» **DIRECTIONS**
Repeat only the lines from the one containing "The Blender Python" through the one containing "-.0002, .002, .009, 'paper_magenta'); b.obj('sticker', root)", exactly as written, both ends included.

» **INPUT**

--------------------------------

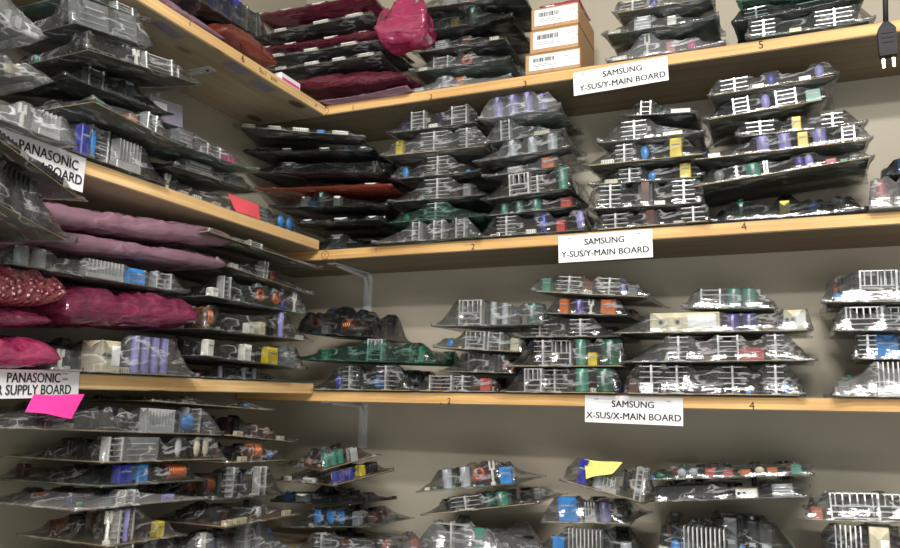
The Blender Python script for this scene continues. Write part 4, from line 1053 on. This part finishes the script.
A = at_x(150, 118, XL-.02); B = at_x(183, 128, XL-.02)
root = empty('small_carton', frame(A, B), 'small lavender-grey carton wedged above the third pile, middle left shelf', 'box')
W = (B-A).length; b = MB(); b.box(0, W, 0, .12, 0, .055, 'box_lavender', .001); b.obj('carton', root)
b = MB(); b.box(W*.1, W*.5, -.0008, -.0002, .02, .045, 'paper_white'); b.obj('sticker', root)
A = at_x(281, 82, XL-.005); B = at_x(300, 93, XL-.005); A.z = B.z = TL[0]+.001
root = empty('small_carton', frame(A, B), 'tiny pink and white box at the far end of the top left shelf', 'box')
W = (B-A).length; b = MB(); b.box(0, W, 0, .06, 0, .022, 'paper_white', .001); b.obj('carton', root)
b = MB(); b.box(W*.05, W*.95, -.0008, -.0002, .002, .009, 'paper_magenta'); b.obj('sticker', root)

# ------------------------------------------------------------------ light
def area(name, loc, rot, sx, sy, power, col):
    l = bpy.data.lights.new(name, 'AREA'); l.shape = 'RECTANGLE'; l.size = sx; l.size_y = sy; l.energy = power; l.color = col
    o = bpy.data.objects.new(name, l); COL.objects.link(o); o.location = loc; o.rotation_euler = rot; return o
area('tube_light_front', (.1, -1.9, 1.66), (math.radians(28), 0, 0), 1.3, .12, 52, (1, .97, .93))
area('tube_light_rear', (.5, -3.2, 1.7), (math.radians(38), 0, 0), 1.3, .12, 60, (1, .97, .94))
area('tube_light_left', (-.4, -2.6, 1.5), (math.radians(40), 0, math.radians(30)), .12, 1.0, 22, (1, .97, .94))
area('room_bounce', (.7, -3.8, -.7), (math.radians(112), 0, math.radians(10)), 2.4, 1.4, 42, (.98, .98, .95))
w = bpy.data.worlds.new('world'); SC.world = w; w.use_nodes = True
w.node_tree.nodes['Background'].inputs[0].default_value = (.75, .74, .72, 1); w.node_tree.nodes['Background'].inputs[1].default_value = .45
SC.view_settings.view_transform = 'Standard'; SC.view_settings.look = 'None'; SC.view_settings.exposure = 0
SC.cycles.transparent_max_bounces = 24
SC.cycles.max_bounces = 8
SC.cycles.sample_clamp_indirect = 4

--------------------------------

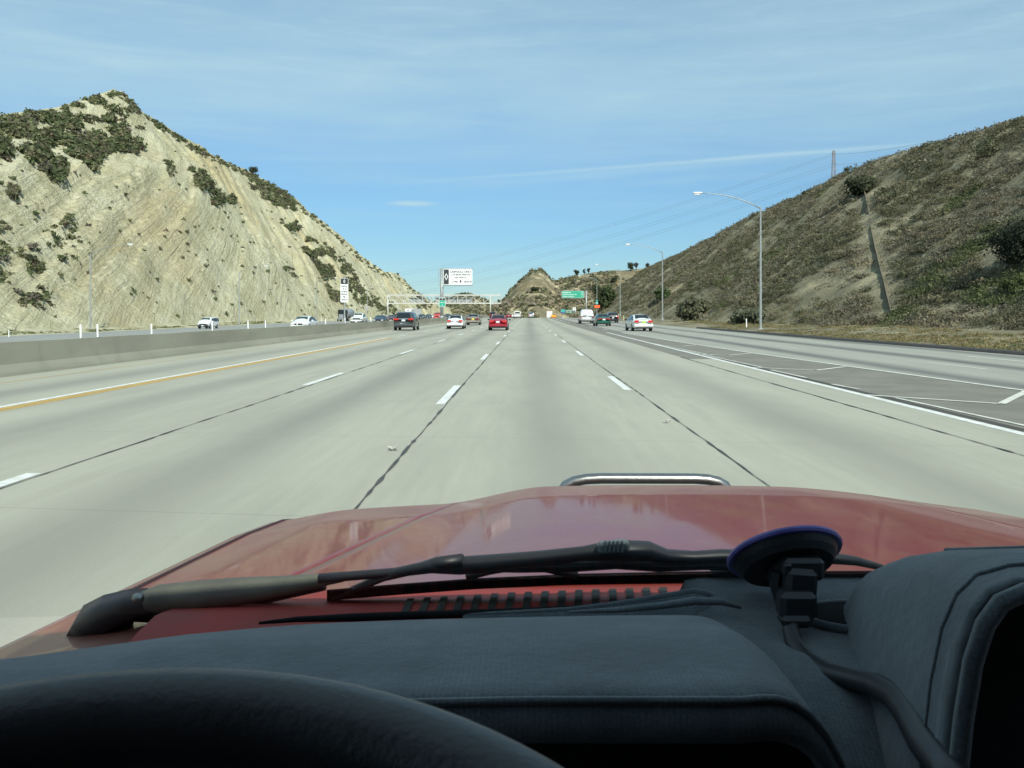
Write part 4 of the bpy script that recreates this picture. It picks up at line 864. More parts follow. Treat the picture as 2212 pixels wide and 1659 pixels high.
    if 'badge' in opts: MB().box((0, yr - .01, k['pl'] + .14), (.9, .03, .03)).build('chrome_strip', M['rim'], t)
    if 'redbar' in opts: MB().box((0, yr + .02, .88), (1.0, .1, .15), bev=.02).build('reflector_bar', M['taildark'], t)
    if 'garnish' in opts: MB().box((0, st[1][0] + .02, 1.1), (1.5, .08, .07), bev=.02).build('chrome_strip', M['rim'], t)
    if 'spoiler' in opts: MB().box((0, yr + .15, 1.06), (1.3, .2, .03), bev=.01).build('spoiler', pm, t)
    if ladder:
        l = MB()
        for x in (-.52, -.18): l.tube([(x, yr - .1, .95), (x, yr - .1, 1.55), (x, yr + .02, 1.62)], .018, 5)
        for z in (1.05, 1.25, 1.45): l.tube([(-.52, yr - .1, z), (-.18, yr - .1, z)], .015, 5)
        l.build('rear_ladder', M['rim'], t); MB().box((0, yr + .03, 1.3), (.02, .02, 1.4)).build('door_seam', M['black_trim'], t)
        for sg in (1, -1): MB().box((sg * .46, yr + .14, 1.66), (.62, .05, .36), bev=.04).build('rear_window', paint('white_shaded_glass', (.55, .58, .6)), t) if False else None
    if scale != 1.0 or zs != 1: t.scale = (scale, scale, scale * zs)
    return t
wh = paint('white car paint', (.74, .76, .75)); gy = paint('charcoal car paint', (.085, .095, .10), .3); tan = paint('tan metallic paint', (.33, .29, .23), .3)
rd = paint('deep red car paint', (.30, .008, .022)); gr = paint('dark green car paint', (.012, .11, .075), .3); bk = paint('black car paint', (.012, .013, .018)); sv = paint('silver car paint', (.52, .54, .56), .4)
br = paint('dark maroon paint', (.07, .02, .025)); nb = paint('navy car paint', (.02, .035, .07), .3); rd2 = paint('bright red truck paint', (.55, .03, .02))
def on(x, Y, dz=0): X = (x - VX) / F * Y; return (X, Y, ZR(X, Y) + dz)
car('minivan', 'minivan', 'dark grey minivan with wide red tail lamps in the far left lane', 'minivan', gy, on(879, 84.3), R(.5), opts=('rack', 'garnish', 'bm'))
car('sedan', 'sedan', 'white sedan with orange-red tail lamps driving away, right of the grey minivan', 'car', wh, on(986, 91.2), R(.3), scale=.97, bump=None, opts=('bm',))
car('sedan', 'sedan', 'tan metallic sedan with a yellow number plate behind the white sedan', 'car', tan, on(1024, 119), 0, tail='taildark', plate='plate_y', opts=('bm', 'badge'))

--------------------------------

» **EXERCISE RESPONSE**
The Blender Python script for this scene continues. Write part 4, from line 1053 on. This part finishes the script.
A = at_x(150, 118, XL-.02); B = at_x(183, 128, XL-.02)
root = empty('small_carton', frame(A, B), 'small lavender-grey carton wedged above the third pile, middle left shelf', 'box')
W = (B-A).length; b = MB(); b.box(0, W, 0, .12, 0, .055, 'box_lavender', .001); b.obj('carton', root)
b = MB(); b.box(W*.1, W*.5, -.0008, -.0002, .02, .045, 'paper_white'); b.obj('sticker', root)
A = at_x(281, 82, XL-.005); B = at_x(300, 93, XL-.005); A.z = B.z = TL[0]+.001
root = empty('small_carton', frame(A, B), 'tiny pink and white box at the far end of the top left shelf', 'box')
W = (B-A).length; b = MB(); b.box(0, W, 0, .06, 0, .022, 'paper_white', .001); b.obj('carton', root)
b = MB(); b.box(W*.05, W*.95, -.0008, -.0002, .002, .009, 'paper_magenta'); b.obj('sticker', root)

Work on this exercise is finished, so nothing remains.